Another of Pistone’s avocations is running. Pistone ran the original Athens Marathon and conquered two Boston Marathons, both in very inclement weather. Now she has her sights set on Spartathlon, the 153-mie run from Athens to Sparta. The plan is to start running at sunrise one day, and end by sunset the nextAnn Pstone.

Pistone is excited by an opportunity to use her avocation to enhance her teaching. “I plan to take pictures along the way, and incorporate some of the stories and legends into my classes,” she says. She hopes to make this adventure in the next couple of years.

Pistone says her athletic pursuits have had positive impact on her academic life.
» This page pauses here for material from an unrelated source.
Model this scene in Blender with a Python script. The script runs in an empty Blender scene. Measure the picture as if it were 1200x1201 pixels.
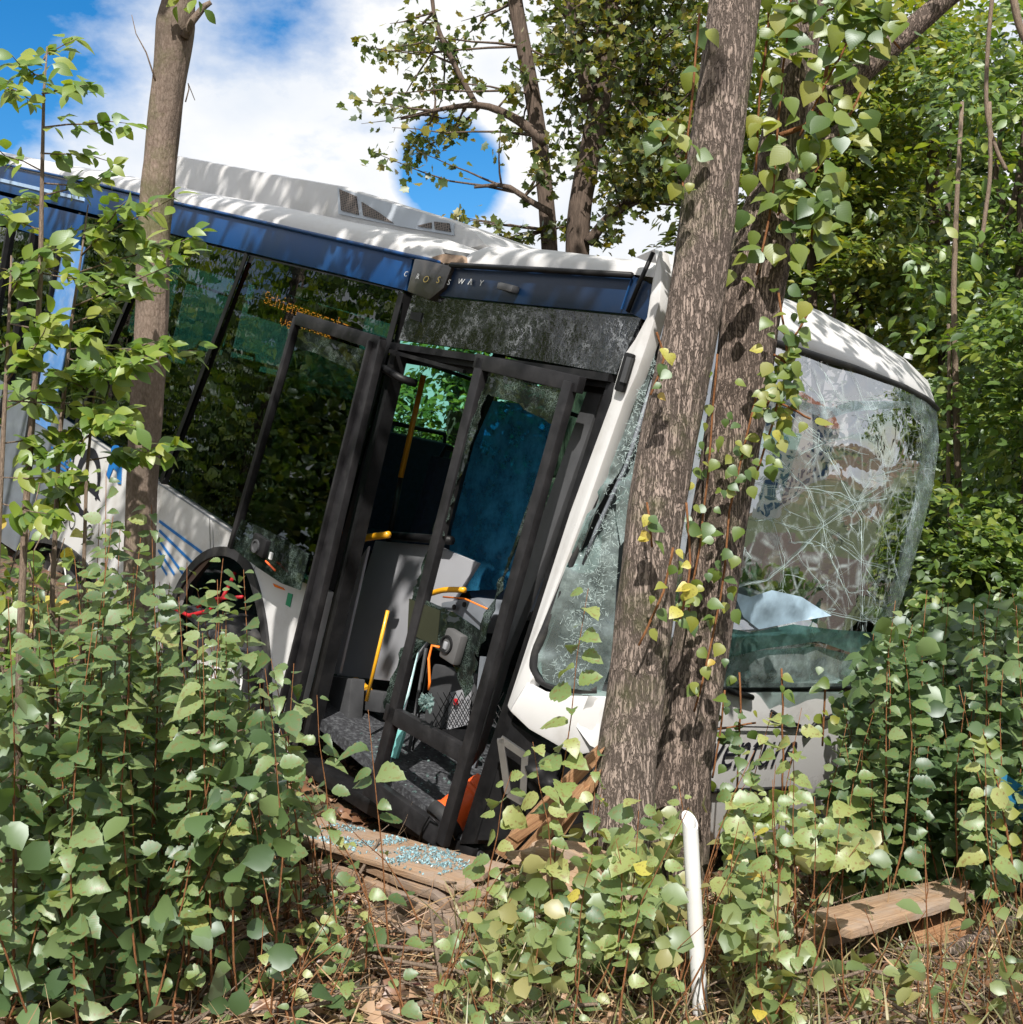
import bpy, bmesh, math, random
import numpy as np
from mathutils import Vector as V, Matrix, noise

random.seed(7); RNG = np.random.default_rng(7)
R = math.radians
scene = bpy.context.scene
COL = scene.collection
rnd = random.uniform

# ------------------------------------------------------------------ camera, world, sun, exposure
FPX = 1448.0                                   # focal length in pixels of the 1200 px wide photograph
C = V((0, 0, 1.65))
cam_d = bpy.data.cameras.new('camera'); cam = bpy.data.objects.new('camera', cam_d); COL.objects.link(cam)
cam.location = C; cam.rotation_euler = (R(90), 0, 0)
cam_d.sensor_width = 36; cam_d.lens = 36 * FPX / 1200
cam_d.clip_start = 0.05; cam_d.clip_end = 3000
scene.camera = cam

SUN = V((0.0, -0.68, 0.73)).normalized()     # towards the sun
elev = math.asin(SUN.z); azim = math.atan2(SUN.x, SUN.y)
world = bpy.data.worlds.new('World'); scene.world = world; world.use_nodes = True
wn = world.node_tree.nodes; wl = world.node_tree.links; wn.clear()
w_out = wn.new('ShaderNodeOutputWorld'); w_mix = wn.new('ShaderNodeMixShader')
sky = wn.new('ShaderNodeTexSky'); sky.sky_type = 'NISHITA'; sky.sun_disc = False
sky.sun_elevation = elev; sky.sun_rotation = azim; sky.air_density = 1.0; sky.dust_density = 0.3; sky.ozone_density = 2.5
bg_sky = wn.new('ShaderNodeBackground'); bg_sky.inputs['Strength'].default_value = 0.105
bg_cloud = wn.new('ShaderNodeBackground'); bg_cloud.inputs['Strength'].default_value = 0.68
w_tc = wn.new('ShaderNodeTexCoord')
w_map = wn.new('ShaderNodeMapping'); w_map.inputs['Scale'].default_value = (1, 1, 1.7); w_map.inputs['Location'].default_value = (0.30, 0.0, 0.12)
n1 = wn.new('ShaderNodeTexNoise'); n1.inputs['Scale'].default_value = 3.2; n1.inputs['Detail'].default_value = 9; n1.inputs['Roughness'].default_value = 0.58
n2 = wn.new('ShaderNodeTexNoise'); n2.inputs['Scale'].default_value = 9.0; n2.inputs['Detail'].default_value = 6
ramp = wn.new('ShaderNodeValToRGB'); ramp.color_ramp.elements[0].position = 0.36; ramp.color_ramp.elements[1].position = 0.60
ramp2 = wn.new('ShaderNodeValToRGB'); ramp2.color_ramp.elements[0].position = 0.3; ramp2.color_ramp.elements[1].position = 0.62
ramp2.color_ramp.elements[0].color = (0.78, 0.84, 0.93, 1); ramp2.color_ramp.elements[1].color = (1, 1, 1, 1)
wl.new(w_tc.outputs['Generated'], w_map.inputs['Vector']); wl.new(w_map.outputs[0], n1.inputs['Vector']); wl.new(w_map.outputs[0], n2.inputs['Vector'])
# clear-sky gaps of the cloud layer: two patches of blue, their edges broken up by the noise
def gap(direction, size):
    d = wn.new('ShaderNodeVectorMath'); d.operation = 'DOT_PRODUCT'; d.inputs[1].default_value = V(direction).normalized()
    wl.new(w_tc.outputs['Generated'], d.inputs[0])
    m = wn.new('ShaderNodeMapRange'); m.inputs['From Min'].default_value = math.cos(size); m.inputs['From Max'].default_value = 1.0
    m.inputs['To Min'].default_value = 0; m.inputs['To Max'].default_value = 1
    wl.new(d.outputs['Value'], m.inputs['Value']); return m.outputs[0]
def wmath(op, a, b):
    m = wn.new('ShaderNodeMath'); m.operation = op
    for i, x in enumerate((a, b)):
        if isinstance(x, (int, float)): m.inputs[i].default_value = x
        else: wl.new(x, m.inputs[i])
    return m.outputs[0]
gaps = wmath('MAXIMUM', gap((-0.52, 1, 0.40), 0.19), gap((-0.05, 1, 0.275), 0.05))
fac = wmath('SUBTRACT', wmath('ADD', wmath('MULTIPLY', wmath('SUBTRACT', n1.outputs['Fac'], 0.5), 1.5), 0.68), wmath('MULTIPLY', gaps, wmath('MULTIPLY', n2.outputs['Fac'], 1.0)))
wl.new(fac, ramp.inputs['Fac']); wl.new(n2.outputs['Fac'], ramp2.inputs['Fac'])
w_hsv = wn.new('ShaderNodeHueSaturation'); w_hsv.inputs['Saturation'].default_value = 1.45; w_hsv.inputs['Value'].default_value = 0.95
wl.new(sky.outputs[0], w_hsv.inputs['Color'])
wl.new(ramp2.outputs['Color'], bg_cloud.inputs['Color']); wl.new(w_hsv.outputs[0], bg_sky.inputs['Color'])
wl.new(ramp.outputs['Color'], w_mix.inputs['Fac']); wl.new(bg_sky.outputs[0], w_mix.inputs[1]); wl.new(bg_cloud.outputs[0], w_mix.inputs[2])
wl.new(w_mix.outputs[0], w_out.inputs['Surface'])

sun_d = bpy.data.lights.new('sun', 'SUN'); sun_d.energy = 4.6; sun_d.angle = R(0.53); sun_d.color = (1.0, 0.955, 0.88)
sun_o = bpy.data.objects.new('sun', sun_d); COL.objects.link(sun_o)
sun_o.rotation_euler = (-SUN).to_track_quat('-Z', 'Y').to_euler()

scene.view_settings.view_transform = 'Standard'; scene.view_settings.look = 'None'
scene.view_settings.gamma = 1; scene.view_settings.exposure = 0.62; scene.view_settings.use_curve_mapping = False
scene.render.engine = 'CYCLES'
scene.cycles.max_bounces = 7; scene.cycles.transparent_max_bounces = 12; scene.cycles.diffuse_bounces = 3
scene.cycles.glossy_bounces = 3; scene.cycles.caustics_reflective = False; scene.cycles.caustics_refractive = False

# ------------------------------------------------------------------ geometry helpers
def ray(px, py): return V(((px - 600) / FPX, 1, (600.5 - py) / FPX))
def at(px, py, Y): return C + ray(px, py) * Y
def proj(p):
    q = p - C
    return (600 + FPX * q.x / q.y, 600.5 - FPX * q.z / q.y) if q.y > 0.1 else (-9999, -9999)
def on_plane(px, py, p0, n):
    r = ray(px, py); return C + r * ((p0 - C).dot(n) / r.dot(n))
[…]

“From officiating I’ve learned how to take a difficult situation in the classroom and turn it into a teachable moment,” Pistone says. “I’m getting good at diffusing situations. My general demeanor, posture and body language help me engage in a positive way with my students. I’ve learned great people skills from my athletic mentors. On the field we’re faced with situations where our actions will either escalate the situation, or calm it down. We want to calm it down and create a conversation. That’s a great skill to have in the classroom.”

She also has used what she’s learned in academia to her benefit on the field and court.

“Being interested in the scholarly aspect of things helps me understand rules and the spirit of the rules, especially for football because I didn’t play the sport,” Pistone says. “I’m going to study these things and learn the language better. Football coaches want me to speak in their dialect and being an academic has really helped me communicate more effectively.”

Pistone stands 5-foot-6 and weighs in at 135 pounds. It can be comical to see her standing between two 300-pound linemen wanting to square off against each other. But it’s her communication skills honed on the field and in the classroom that gets her through these tough situations.

Speaking of tough situations, during her first game as a college football official, what seemed like most of the 10,000 fans at Grand Valley State near Grand Rapids, Michigan, booed her call against the home team. “It was the right call,” she asserts, “it was my first time out and my partners continued to subtly check on me to make sure I was alright. That camaraderie among my teammates makes this a pretty special community . . . as is Gonzaga.”

Pistone is an ardent advocate for women, although she does so more in her actions than with her voice. She’s appreciative of the first wave of women who got into college basketball officiating, who are now retiring out, but have opened doors for Pistone and other young women like her. In academia, women of the 1970s pushed to exclude names from abstracts to remove gender bias in the review process. “Women started breaking into the classics fields. I’m the beneficiary of their hard work. I don’t have to fight to be taken seriously. Now it’s up to me and others to carry the banner for issues like family leave, equality for women of color, giving women a bigger voice,” Pistone says.

A “Michigan Live” story in 2017 told about Pistone on her way to the locker room after a game, and running into a little girl whose eyes lit up when they met.

“Her dad said she wanted to give me a high-five because she thought it was cool there was a girl ref there,” Pistone said. “Just a cool moment that made me feel really warm.”

Now, back to class.

[Pistone received her bachelor’s degree from Cal-Berkeley, and her Ph.D. from Michigan. Before Gonzaga, she served as visiting professor at Notre Dame in South Bend, Ind.]